Roger received his training at the Hogeschool Katholieke Leergangen in Sittard, where he graduated in 1997 in his field of Illustrative design. After his graduation Roger began rigorous self-study into the techniques and use of material of the old masters. To move forward into the current era, he built upon the practical knowledge gained by his studies and developed a way of incorporating modern-day materials in his work while maintaining time told techniques employed by many of the greats.  As a result past and present coalesce in a timeless fashion.

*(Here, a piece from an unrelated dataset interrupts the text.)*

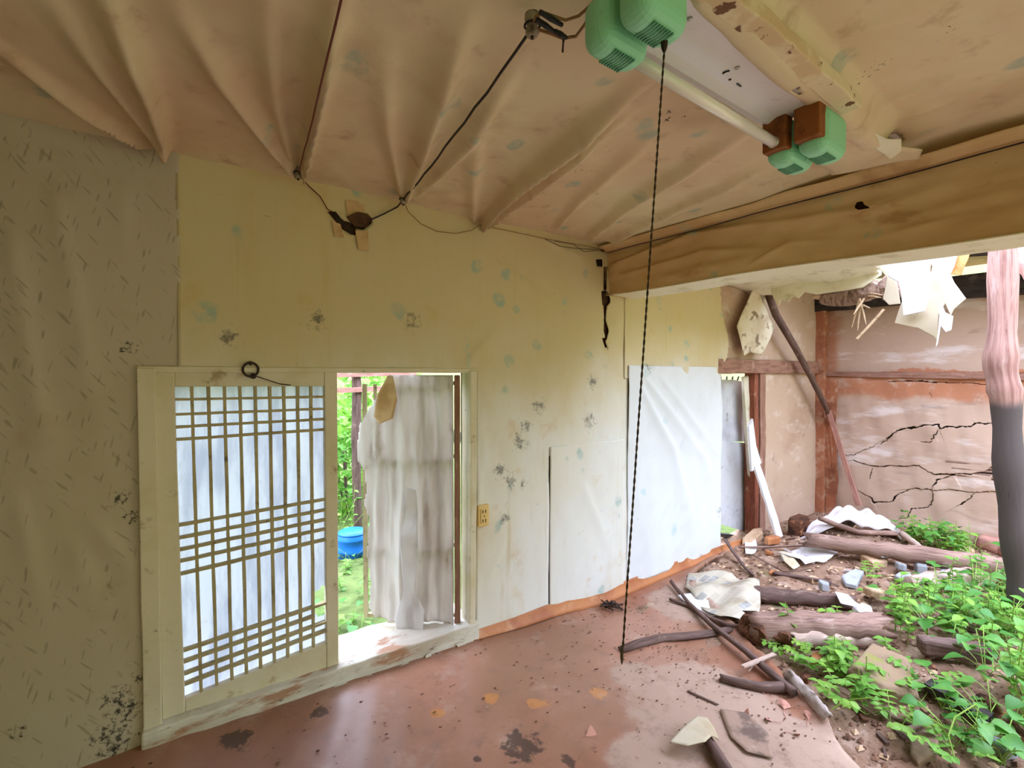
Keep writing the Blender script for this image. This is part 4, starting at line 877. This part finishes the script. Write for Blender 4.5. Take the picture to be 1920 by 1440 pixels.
# ================================================================== POLES AND LOGS
pp = [aX(x, y, 4.24) for x, y in ((1878, 395), (1880, 450), (1880, 600), (1876, 690), (1886, 745), (1890, 860), (1902, 980), (1916, 1090))]
pp.append(pp[-1] + (pp[-1] - pp[-2]).normalized() * .16)
PP = []
for a, b in zip(pp[:-1], pp[1:]):
    for i in range(4): PP.append(a.lerp(b, i / 4))
PP.append(pp[-1])
rads = [.072 + .006 * math.sin(i * 1.3) + (.010 if 10 < i < 16 else 0) - (.004 if i < 8 else 0) for i in range(len(PP))]
tag(obj('standing_post', tube(PP, .075, 20, True, rads, 3, .018), M['post'], smooth=True), 'round upright post, reddish above and charred below', 'post')
tag(obj('leaning_pole', tube([aY(1436, 540, -.10), aY(1455, 590, -.10), aY(1490, 650, -.10), aY(1520, 705, -.12), aY(1542, 750, -.12), aY(1560, 792, -.13)], .028, 10, rad=[.03, .032, .03, .03, .028, .02], seed=4, rough=.1, jag=.02), M['log_dark'], smooth=True), 'thin dark pole slanting down across the far mud wall', 'pole')
tag(obj('leaning_stick', bar(aX(1553, 770, 5.66), aX(1610, 948, 5.62), .045, .02, up=(1, 0, 0), n=8, wob=.004, seed=5), M['log_red']), 'reddish split stick leaning in the far corner', 'stick')

def glog(name, a, b, r0, r1, mat, label, seed, dz=None, cat='log', **k):
    dz0 = r0 * .8 if dz is None else dz
    p = aG(*a, dz0); q = aG(*b, dz0 if dz is None else dz)
    return tag(obj(name, log_geo(p, q, r0, r1, seed, **k), mat, smooth=True), label, cat)
glog('fallen_log', (1512, 1012), (1905, 1068), .060, .075, M['log'], 'long fallen log lying over the far rubble', 21, .14, jag=.04)
glog('fallen_log', (1395, 1112), (1600, 1130), .052, .046, M['log_dark'], 'brown log lying behind the split rotten log', 22)
lc = thing('rotten_log', aG(1520, 1180, 0), 'thick split log with a crumbling orange end', 'log')
pc, qc = aG(1412, 1176, .075), aG(1650, 1176, .07)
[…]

His paintings rely heavily on a strong claire-obscure effect. Lux Umbram Creat: Light creates shadow. This motto is a pervasive motif throughout Roger’s entire body of work. Light and shadow are the most important foundation for creating visually attractive imagery.
Roger paints in a modern and realistic fashion, but his goal is not to copy visual reality. In his art the main intent is to interpret the image and to capture its sense of beauty. His fascination for industry and mankind remains an inexhaustible source of inspiration.
In addition the spectator is challenged to interpret his work in several ways by combining multiple visual elements. These elements all tell a story… But what kind of story? What are the images referring to? Does the title answer any questions? Allow yourself to be engaged and look for clues that will tell a tale. But don’t be deceived. Indeed, some paintings were purposefully created to tell a story, to draw attention to a deeper philosophical conundrum. In other works the visual elements are ‘merely’ an interesting composition of images. Which painting is which?  You as a spectator can be the judge and freely interpret the work. Whatever your choice of interpretation the imagery portrayed should always be a visual feat.